**DATA ROWS**
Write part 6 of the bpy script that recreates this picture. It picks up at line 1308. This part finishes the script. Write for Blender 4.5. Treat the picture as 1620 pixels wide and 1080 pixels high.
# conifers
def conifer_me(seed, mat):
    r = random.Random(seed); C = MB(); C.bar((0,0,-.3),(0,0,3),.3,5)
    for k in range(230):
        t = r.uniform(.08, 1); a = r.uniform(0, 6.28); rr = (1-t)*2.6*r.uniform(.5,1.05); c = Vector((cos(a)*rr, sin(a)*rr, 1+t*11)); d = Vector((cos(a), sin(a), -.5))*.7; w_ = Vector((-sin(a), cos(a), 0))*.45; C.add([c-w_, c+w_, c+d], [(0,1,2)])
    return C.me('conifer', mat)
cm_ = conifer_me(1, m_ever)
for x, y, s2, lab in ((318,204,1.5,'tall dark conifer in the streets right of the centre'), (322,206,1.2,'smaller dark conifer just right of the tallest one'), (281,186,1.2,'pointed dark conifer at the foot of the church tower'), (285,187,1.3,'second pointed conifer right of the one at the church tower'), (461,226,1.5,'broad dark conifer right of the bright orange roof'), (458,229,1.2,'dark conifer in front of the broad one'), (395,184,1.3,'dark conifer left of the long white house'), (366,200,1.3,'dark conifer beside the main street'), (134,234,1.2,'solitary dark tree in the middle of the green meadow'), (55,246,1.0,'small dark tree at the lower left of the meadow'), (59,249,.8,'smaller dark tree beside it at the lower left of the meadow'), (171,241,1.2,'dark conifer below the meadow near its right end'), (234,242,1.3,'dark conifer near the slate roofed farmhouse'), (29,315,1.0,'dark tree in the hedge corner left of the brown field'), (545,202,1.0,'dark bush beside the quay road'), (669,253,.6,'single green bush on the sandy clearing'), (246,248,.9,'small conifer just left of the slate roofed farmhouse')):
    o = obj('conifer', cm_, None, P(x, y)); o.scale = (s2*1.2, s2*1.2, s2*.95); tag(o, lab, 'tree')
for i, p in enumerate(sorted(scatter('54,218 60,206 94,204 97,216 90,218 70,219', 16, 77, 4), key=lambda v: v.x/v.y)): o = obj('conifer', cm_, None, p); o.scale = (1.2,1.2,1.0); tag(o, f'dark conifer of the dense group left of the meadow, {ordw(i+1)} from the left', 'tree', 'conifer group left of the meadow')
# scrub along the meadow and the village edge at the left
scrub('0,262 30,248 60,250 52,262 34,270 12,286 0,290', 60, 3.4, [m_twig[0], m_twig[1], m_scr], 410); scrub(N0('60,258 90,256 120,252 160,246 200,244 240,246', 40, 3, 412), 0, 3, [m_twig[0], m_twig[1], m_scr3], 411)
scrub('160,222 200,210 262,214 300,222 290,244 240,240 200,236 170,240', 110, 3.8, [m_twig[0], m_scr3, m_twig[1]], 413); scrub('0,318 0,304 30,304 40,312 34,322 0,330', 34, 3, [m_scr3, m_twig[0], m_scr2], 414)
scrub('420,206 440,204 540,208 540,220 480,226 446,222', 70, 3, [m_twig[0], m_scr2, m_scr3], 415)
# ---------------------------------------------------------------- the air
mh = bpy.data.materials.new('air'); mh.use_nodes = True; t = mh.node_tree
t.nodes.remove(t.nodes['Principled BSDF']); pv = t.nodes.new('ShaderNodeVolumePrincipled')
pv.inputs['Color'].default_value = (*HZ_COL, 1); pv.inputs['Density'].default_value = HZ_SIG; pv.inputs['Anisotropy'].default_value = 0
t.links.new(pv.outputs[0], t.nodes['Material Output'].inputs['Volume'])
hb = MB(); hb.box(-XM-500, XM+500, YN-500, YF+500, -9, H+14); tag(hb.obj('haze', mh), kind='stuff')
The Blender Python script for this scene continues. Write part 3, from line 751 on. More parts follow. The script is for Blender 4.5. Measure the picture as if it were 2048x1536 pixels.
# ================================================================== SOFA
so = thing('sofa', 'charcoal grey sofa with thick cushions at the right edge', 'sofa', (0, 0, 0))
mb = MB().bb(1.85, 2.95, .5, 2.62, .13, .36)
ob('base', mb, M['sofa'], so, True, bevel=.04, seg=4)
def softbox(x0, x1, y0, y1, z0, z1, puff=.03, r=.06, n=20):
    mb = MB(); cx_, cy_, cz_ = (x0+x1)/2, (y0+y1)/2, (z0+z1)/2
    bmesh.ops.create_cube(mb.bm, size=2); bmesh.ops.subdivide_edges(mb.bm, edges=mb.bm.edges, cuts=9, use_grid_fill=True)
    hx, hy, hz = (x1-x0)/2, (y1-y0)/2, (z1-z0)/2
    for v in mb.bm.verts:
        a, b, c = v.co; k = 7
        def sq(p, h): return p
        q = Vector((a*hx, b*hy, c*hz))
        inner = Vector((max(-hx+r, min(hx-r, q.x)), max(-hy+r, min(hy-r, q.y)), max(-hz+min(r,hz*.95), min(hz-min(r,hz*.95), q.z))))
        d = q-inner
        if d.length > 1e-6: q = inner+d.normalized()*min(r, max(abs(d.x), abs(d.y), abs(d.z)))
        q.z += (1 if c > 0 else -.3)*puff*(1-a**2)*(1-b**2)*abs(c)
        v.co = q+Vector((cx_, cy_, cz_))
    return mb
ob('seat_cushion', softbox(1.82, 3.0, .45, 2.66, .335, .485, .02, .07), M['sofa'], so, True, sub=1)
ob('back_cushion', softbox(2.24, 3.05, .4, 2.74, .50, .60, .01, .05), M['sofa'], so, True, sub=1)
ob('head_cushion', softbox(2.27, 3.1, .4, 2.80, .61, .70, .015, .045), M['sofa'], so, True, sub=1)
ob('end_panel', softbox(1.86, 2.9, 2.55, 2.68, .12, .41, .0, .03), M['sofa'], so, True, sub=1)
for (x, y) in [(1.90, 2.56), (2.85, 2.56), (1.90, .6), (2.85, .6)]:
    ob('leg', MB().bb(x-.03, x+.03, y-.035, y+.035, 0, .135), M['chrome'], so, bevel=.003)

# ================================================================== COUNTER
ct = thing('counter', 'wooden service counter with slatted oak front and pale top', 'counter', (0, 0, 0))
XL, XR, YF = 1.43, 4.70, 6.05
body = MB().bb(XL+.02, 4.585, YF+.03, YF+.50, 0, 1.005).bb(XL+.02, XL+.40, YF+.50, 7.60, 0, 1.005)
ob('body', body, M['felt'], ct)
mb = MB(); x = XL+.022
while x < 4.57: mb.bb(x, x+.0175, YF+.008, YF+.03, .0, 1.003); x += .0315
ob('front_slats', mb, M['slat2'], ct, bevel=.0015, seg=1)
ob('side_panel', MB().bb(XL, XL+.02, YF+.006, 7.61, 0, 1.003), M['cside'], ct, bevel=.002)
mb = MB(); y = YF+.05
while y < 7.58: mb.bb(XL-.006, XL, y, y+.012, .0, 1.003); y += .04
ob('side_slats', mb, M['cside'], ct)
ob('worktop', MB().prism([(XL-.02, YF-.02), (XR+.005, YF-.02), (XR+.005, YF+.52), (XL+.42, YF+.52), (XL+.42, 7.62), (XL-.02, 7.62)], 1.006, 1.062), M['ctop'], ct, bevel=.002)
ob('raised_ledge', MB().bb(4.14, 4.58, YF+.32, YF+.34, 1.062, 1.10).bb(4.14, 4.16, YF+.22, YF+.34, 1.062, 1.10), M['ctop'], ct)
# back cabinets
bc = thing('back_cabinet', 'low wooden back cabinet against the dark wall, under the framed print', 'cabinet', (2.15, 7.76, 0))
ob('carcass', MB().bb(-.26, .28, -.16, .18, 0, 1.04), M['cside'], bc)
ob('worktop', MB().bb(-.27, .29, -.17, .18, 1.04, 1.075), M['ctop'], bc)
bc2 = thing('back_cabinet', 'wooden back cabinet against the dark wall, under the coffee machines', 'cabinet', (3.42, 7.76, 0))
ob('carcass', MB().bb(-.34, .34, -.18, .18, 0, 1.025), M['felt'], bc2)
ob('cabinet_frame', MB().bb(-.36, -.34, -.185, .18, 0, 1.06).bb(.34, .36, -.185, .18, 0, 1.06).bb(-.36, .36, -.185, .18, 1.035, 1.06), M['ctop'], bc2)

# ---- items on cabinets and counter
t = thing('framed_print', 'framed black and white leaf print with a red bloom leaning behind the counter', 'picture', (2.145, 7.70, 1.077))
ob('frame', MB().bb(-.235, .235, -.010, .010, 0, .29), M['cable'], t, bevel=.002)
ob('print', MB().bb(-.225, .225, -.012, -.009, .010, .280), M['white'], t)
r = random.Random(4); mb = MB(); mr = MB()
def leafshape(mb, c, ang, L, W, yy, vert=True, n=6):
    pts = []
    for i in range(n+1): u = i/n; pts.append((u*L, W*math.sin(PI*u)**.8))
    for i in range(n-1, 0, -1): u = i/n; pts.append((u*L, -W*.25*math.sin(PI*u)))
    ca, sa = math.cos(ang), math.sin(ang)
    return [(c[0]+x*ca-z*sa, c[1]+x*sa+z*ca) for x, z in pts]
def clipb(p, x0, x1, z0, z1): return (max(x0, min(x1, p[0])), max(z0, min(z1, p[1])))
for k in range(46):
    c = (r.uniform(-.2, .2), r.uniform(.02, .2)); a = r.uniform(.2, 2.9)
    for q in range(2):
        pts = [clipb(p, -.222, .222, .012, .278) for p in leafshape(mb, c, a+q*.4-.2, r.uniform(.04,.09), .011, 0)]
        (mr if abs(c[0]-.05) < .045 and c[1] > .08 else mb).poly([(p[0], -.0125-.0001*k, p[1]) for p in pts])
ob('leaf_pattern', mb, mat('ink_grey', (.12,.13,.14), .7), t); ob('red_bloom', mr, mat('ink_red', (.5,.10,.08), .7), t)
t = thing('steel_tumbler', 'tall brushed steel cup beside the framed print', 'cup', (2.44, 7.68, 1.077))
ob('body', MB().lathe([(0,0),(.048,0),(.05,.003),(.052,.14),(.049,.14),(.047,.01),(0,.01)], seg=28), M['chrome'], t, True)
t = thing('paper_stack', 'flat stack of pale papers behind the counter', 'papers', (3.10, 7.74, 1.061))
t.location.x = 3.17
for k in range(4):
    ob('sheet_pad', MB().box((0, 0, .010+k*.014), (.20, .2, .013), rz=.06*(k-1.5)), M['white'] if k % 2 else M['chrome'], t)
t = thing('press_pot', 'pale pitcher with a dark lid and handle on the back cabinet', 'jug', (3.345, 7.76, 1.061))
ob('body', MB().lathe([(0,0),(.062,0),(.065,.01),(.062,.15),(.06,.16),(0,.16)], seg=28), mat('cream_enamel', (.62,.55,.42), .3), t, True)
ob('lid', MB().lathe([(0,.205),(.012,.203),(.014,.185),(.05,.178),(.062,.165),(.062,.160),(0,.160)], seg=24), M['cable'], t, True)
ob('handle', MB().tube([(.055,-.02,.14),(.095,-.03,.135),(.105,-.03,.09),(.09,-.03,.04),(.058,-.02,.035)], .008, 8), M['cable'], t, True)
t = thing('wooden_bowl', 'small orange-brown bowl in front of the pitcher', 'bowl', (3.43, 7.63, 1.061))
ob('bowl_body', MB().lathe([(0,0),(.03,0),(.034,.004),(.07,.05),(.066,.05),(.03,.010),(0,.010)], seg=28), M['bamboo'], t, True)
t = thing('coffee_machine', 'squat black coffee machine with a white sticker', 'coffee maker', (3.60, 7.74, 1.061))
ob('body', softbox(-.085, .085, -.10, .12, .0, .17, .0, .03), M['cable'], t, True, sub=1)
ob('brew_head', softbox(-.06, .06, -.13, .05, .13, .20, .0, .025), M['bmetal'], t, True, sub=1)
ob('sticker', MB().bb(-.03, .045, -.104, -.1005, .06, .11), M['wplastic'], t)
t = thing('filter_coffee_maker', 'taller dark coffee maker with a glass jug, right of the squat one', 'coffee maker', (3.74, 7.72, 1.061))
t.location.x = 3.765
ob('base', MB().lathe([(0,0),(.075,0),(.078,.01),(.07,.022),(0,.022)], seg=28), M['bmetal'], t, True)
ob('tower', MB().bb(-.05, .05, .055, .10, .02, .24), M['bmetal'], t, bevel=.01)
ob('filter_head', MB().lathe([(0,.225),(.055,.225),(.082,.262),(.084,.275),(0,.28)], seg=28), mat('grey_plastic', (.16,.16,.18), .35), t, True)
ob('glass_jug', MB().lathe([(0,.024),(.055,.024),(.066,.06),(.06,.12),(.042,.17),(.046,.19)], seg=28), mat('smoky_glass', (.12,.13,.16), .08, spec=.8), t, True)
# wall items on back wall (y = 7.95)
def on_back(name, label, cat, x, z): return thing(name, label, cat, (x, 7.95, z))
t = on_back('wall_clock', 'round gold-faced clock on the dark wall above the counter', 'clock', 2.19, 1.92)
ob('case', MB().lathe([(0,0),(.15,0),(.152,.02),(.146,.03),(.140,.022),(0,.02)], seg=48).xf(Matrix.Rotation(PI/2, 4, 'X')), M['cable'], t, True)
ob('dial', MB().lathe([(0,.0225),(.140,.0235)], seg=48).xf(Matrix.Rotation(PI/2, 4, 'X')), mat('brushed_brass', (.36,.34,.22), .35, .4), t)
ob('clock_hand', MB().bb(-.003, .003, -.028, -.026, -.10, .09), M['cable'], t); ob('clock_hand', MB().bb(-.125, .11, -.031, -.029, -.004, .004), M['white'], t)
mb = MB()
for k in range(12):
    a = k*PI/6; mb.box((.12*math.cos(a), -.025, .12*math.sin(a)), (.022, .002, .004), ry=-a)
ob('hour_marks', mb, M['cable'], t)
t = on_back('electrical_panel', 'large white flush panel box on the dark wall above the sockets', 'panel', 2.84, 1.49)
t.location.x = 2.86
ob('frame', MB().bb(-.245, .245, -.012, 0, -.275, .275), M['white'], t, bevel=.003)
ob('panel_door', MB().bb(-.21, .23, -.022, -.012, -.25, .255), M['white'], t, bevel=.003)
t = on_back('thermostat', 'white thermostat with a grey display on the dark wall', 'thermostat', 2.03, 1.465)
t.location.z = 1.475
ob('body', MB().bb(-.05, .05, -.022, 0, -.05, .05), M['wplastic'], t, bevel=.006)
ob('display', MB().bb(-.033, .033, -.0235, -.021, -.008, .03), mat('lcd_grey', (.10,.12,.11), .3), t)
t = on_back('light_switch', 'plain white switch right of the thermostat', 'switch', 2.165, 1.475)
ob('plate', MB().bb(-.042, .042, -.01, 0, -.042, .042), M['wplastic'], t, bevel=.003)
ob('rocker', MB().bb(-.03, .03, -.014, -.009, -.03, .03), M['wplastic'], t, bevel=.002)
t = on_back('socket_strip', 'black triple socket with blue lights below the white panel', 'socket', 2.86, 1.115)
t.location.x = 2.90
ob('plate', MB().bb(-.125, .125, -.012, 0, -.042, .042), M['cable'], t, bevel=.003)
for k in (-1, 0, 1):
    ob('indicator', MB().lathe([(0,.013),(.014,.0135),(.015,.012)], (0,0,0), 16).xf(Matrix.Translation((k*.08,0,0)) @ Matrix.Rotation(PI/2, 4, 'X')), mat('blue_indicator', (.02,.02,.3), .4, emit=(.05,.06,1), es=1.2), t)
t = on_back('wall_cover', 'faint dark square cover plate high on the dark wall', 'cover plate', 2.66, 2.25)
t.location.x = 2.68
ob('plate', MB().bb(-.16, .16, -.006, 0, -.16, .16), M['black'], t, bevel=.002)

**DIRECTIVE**
Scan the material and collect every line that contains "high".

**EXERCISE RESULT**
Write part 6 of the bpy script that recreates this picture. It picks up at line 1308. This part finishes the script. Write for Blender 4.5. Treat the picture as 1620 pixels wide and 1080 pixels high.
t = on_back('wall_cover', 'faint dark square cover plate high on the dark wall', 'cover plate', 2.66, 2.25)